[SUPPLIED DATA start]

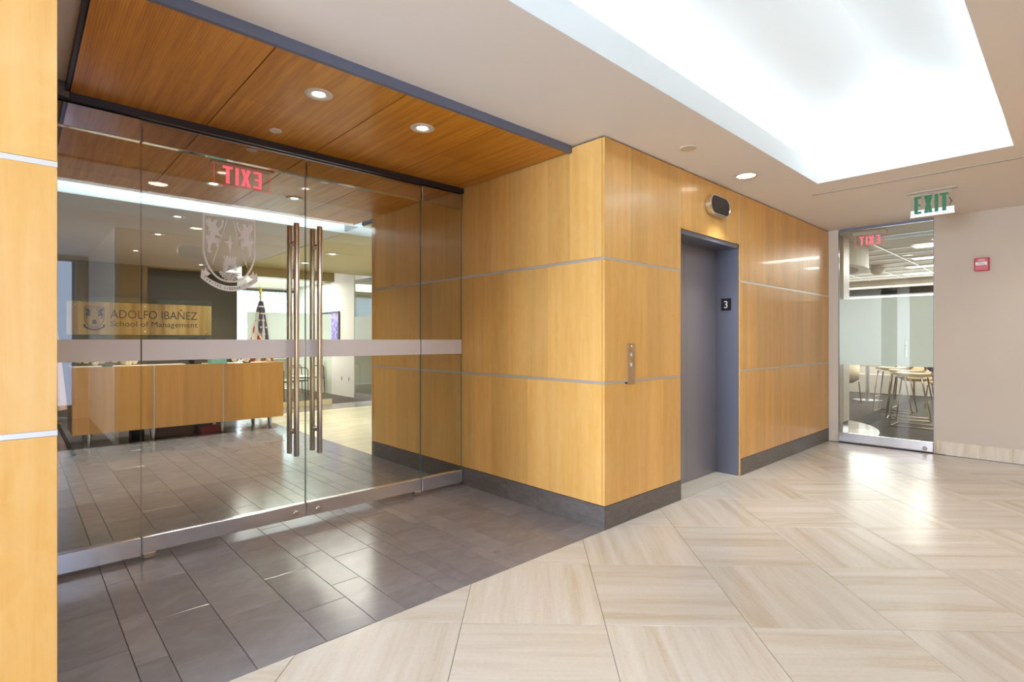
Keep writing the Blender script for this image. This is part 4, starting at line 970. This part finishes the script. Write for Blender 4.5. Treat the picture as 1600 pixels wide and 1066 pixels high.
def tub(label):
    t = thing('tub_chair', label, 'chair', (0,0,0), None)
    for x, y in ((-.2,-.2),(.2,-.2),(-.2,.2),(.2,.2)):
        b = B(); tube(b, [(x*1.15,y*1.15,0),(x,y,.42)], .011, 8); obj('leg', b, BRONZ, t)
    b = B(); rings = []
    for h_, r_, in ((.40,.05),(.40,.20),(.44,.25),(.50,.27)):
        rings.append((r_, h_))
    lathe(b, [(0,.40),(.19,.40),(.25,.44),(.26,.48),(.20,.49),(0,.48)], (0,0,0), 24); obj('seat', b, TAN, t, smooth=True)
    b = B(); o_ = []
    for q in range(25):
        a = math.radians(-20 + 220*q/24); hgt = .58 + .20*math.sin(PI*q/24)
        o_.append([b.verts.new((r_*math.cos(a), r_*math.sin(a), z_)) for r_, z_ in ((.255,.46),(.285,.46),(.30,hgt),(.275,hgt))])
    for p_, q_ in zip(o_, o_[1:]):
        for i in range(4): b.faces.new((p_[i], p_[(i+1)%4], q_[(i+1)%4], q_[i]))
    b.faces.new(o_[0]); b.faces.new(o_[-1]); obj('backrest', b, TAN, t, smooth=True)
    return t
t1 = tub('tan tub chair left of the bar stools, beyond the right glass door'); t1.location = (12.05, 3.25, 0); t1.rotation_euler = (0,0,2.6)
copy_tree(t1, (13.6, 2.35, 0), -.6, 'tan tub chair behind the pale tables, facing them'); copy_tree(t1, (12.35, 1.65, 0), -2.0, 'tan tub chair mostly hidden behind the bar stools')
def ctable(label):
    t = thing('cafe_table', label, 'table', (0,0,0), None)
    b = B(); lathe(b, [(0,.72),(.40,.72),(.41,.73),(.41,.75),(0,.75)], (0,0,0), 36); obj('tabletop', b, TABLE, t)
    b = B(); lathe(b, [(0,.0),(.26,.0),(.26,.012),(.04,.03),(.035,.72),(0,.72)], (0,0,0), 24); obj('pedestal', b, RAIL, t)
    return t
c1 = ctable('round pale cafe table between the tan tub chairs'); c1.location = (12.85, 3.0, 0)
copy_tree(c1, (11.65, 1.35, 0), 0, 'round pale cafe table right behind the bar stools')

[SUPPLIED DATA end]

## TASK DETAILS
Return the material exactly as given, apart from the pictures.

## RESULT FOR THIS EXERCISE
Keep writing the Blender script for this image. This is part 4, starting at line 970. This part finishes the script. Write for Blender 4.5. Treat the picture as 1600 pixels wide and 1066 pixels high.
def tub(label):
    t = thing('tub_chair', label, 'chair', (0,0,0), None)
    for x, y in ((-.2,-.2),(.2,-.2),(-.2,.2),(.2,.2)):
        b = B(); tube(b, [(x*1.15,y*1.15,0),(x,y,.42)], .011, 8); obj('leg', b, BRONZ, t)
    b = B(); rings = []
    for h_, r_, in ((.40,.05),(.40,.20),(.44,.25),(.50,.27)):
        rings.append((r_, h_))
    lathe(b, [(0,.40),(.19,.40),(.25,.44),(.26,.48),(.20,.49),(0,.48)], (0,0,0), 24); obj('seat', b, TAN, t, smooth=True)
    b = B(); o_ = []
    for q in range(25):
        a = math.radians(-20 + 220*q/24); hgt = .58 + .20*math.sin(PI*q/24)
        o_.append([b.verts.new((r_*math.cos(a), r_*math.sin(a), z_)) for r_, z_ in ((.255,.46),(.285,.46),(.30,hgt),(.275,hgt))])
    for p_, q_ in zip(o_, o_[1:]):
        for i in range(4): b.faces.new((p_[i], p_[(i+1)%4], q_[(i+1)%4], q_[i]))
    b.faces.new(o_[0]); b.faces.new(o_[-1]); obj('backrest', b, TAN, t, smooth=True)
    return t
t1 = tub('tan tub chair left of the bar stools, beyond the right glass door'); t1.location = (12.05, 3.25, 0); t1.rotation_euler = (0,0,2.6)
copy_tree(t1, (13.6, 2.35, 0), -.6, 'tan tub chair behind the pale tables, facing them'); copy_tree(t1, (12.35, 1.65, 0), -2.0, 'tan tub chair mostly hidden behind the bar stools')
def ctable(label):
    t = thing('cafe_table', label, 'table', (0,0,0), None)
    b = B(); lathe(b, [(0,.72),(.40,.72),(.41,.73),(.41,.75),(0,.75)], (0,0,0), 36); obj('tabletop', b, TABLE, t)
    b = B(); lathe(b, [(0,.0),(.26,.0),(.26,.012),(.04,.03),(.035,.72),(0,.72)], (0,0,0), 24); obj('pedestal', b, RAIL, t)
    return t
c1 = ctable('round pale cafe table between the tan tub chairs'); c1.location = (12.85, 3.0, 0)
copy_tree(c1, (11.65, 1.35, 0), 0, 'round pale cafe table right behind the bar stools')